JOB: Below is a listing; restate from it, character for character, the lines beginning at the line holding "gm.build('top_grille', M['radiator_white'], t)" and ending at the line holding "WY-.001, .55)).build('bracket', M['radiator_white'], t)", both included.
===
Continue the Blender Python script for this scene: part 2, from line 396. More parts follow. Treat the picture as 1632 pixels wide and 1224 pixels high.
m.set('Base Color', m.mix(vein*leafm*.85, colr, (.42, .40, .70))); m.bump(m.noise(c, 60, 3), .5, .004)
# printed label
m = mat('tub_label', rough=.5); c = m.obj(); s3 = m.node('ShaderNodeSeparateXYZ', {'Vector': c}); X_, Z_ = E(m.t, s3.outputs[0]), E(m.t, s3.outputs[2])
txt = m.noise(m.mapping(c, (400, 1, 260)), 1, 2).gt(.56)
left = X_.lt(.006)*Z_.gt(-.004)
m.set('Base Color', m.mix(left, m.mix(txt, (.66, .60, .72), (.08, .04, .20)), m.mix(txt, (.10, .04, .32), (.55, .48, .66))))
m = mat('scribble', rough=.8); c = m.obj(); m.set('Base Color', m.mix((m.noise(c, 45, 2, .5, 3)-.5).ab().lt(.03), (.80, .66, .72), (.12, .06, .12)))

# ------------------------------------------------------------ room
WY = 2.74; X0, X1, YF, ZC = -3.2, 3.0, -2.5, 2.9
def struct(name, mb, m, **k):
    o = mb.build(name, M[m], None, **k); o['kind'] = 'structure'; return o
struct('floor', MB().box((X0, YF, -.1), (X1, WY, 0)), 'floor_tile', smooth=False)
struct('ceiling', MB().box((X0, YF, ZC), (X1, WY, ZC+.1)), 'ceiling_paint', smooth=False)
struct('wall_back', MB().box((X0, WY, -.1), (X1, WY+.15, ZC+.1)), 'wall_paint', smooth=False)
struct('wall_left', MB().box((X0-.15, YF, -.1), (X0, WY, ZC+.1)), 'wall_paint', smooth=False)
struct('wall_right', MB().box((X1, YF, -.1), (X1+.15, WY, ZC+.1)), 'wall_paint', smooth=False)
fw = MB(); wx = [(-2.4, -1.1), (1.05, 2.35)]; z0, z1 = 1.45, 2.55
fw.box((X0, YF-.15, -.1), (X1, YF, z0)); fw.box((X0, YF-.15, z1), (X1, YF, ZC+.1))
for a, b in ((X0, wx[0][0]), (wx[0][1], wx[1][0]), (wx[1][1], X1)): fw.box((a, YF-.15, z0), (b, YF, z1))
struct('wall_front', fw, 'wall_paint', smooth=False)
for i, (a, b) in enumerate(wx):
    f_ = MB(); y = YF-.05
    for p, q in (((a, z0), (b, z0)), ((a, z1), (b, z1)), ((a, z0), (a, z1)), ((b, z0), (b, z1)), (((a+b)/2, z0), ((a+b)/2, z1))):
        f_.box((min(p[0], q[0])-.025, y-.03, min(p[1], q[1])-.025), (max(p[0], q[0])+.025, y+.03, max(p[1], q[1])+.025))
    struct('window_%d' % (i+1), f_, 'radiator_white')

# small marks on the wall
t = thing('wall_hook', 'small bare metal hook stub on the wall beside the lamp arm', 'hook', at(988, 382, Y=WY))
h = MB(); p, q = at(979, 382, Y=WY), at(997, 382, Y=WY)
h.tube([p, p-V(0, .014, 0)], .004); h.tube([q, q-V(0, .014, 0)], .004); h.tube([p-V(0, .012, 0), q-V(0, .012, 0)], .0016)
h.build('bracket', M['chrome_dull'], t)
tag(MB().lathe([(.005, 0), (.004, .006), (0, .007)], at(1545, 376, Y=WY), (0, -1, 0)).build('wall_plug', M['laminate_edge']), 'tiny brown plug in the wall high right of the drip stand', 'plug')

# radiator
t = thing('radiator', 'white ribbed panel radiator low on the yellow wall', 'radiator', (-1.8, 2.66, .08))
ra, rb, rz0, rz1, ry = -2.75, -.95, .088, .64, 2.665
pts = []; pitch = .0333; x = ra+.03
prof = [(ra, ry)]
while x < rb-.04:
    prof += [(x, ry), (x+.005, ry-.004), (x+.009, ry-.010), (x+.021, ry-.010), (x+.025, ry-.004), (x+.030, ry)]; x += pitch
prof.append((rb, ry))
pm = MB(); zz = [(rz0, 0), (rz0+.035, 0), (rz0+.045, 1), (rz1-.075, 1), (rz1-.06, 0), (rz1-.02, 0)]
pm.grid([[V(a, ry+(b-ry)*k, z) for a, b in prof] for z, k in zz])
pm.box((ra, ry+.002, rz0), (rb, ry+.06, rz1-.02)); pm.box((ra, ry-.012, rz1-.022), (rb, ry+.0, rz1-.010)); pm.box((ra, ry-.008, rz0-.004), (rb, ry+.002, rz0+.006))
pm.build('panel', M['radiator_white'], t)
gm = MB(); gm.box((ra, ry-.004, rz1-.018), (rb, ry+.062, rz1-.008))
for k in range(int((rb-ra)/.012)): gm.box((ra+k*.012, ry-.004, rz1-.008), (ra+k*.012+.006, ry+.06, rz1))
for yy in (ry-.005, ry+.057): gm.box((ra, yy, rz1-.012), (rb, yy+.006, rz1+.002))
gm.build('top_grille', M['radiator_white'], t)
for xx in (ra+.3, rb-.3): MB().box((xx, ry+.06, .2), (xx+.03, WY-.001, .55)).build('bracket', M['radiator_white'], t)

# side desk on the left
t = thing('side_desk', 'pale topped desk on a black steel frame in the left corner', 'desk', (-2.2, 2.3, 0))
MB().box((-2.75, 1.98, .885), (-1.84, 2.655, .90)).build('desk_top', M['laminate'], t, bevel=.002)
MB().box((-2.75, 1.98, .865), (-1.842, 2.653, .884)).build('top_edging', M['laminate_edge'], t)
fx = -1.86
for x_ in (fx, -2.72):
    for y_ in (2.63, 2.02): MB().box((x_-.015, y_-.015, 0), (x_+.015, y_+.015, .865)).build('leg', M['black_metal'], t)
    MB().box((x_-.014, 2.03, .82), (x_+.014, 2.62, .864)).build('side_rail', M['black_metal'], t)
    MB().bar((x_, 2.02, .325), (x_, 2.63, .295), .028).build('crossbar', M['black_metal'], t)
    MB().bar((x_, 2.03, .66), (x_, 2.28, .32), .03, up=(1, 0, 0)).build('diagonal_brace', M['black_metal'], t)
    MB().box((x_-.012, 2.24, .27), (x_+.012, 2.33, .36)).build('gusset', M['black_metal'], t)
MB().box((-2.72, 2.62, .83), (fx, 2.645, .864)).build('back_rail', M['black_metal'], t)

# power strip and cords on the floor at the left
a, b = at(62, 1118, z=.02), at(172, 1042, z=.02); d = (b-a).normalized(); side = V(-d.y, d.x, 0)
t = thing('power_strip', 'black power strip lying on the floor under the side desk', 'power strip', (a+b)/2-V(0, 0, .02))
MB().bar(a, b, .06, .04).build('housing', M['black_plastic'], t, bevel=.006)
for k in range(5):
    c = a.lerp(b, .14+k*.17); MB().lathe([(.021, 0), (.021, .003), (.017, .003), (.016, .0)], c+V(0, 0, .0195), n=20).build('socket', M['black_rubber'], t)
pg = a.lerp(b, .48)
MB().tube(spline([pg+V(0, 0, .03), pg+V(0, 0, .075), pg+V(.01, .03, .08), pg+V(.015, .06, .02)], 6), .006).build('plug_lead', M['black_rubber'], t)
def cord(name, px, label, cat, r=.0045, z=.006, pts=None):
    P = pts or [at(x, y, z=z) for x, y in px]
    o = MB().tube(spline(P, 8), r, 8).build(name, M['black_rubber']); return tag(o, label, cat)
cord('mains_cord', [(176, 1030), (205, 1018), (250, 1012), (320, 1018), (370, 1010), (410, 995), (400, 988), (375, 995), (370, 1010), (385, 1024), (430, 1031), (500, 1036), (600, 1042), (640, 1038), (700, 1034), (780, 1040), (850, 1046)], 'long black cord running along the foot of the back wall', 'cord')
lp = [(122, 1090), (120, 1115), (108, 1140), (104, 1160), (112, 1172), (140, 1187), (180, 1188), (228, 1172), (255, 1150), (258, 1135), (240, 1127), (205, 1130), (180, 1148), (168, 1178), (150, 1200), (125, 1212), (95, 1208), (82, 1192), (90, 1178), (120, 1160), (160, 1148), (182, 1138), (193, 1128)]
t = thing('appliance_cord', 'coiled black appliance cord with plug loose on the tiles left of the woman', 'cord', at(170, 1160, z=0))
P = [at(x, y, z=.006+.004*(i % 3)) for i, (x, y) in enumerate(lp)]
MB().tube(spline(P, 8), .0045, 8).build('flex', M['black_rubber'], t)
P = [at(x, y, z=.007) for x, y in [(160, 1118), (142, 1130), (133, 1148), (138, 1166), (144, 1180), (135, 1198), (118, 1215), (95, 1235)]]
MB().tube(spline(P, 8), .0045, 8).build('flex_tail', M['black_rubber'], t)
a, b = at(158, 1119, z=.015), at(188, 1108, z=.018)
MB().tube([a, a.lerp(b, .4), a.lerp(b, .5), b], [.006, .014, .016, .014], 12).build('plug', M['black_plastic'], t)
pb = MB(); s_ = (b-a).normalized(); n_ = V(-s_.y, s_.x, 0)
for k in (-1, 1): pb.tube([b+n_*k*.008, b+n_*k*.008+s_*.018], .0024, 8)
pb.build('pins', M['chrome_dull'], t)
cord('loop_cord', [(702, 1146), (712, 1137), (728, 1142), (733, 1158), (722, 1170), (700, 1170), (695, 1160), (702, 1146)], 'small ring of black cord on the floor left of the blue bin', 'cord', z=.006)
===
TASK ANSWER:
gm.build('top_grille', M['radiator_white'], t)
for xx in (ra+.3, rb-.3): MB().box((xx, ry+.06, .2), (xx+.03, WY-.001, .55)).build('bracket', M['radiator_white'], t)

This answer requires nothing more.